Even then, some in Israel saw some benefits to be had in trying to
continue to give Hamas support: “The thinking on the part of some of
the right-wing Israeli establishment was that Hamas and the other
groups, if they gained control, would refuse to have anything to do
with the peace process and would torpedo any agreements put in
place,” said a U.S. government official.

“Israel would still be the only democracy in the region for the
United States to deal with,” he said. All of which is viewed with
disapproval by some former U.S. intelligence officials.

“The thing wrong with so many Israeli operations is that they try to
be too sexy,” said former CIA official Vincent Cannestraro. Former
State Department counter-terrorism official Larry Johnson told UPI:
“The Israelis are their own worst enemies when it comes to fighting
terrorism. They are like a guy who sets fire to his hair and then
tries to put it out by hitting it with a hammer.They do more to
incite and sustain terrorism than curb it.”
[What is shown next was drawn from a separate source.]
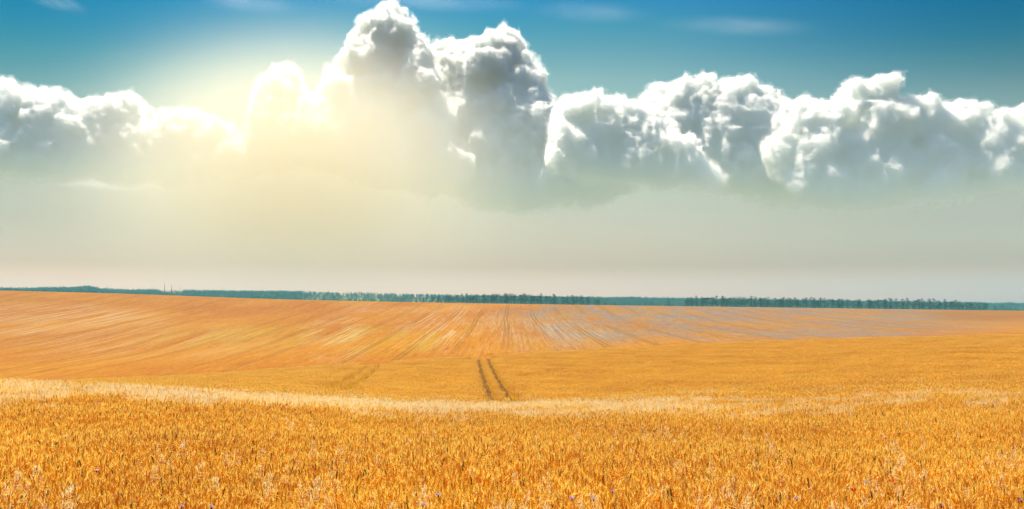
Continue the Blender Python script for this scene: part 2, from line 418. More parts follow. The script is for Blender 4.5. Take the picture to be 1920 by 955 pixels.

Aid to Hamas may have looked clever, “but it was hardly designed to
help smooth the waters,” he said. “It gives weight to President
George W Bush’s remark about there being a crisis in education.”

Cordesman said that a similar attempt by Egyptian intelligence to
fund Egypt’s fundamentalists had also come to grief because of
overcomplication.

An Israeli Embassy defense official, asked if Israel had given aid to
Hamas replied: “I am not able to answer that question. I was in
Lebanon commanding a unit at the time, besides it is not my field of
interest.”

Asked to confirm a report by U.S. officials that Brigadier General
Yitshaq Segev, the military governor of Gaza, had told U.S. officials
that he had helped fund “Islamic movements as a counterweight to the
PLO and communists,” the Israeli official said he could confirm only
that he believed that Segev had served back in 1986.

The Israeli Embassy press office referred UPI to its Web site.’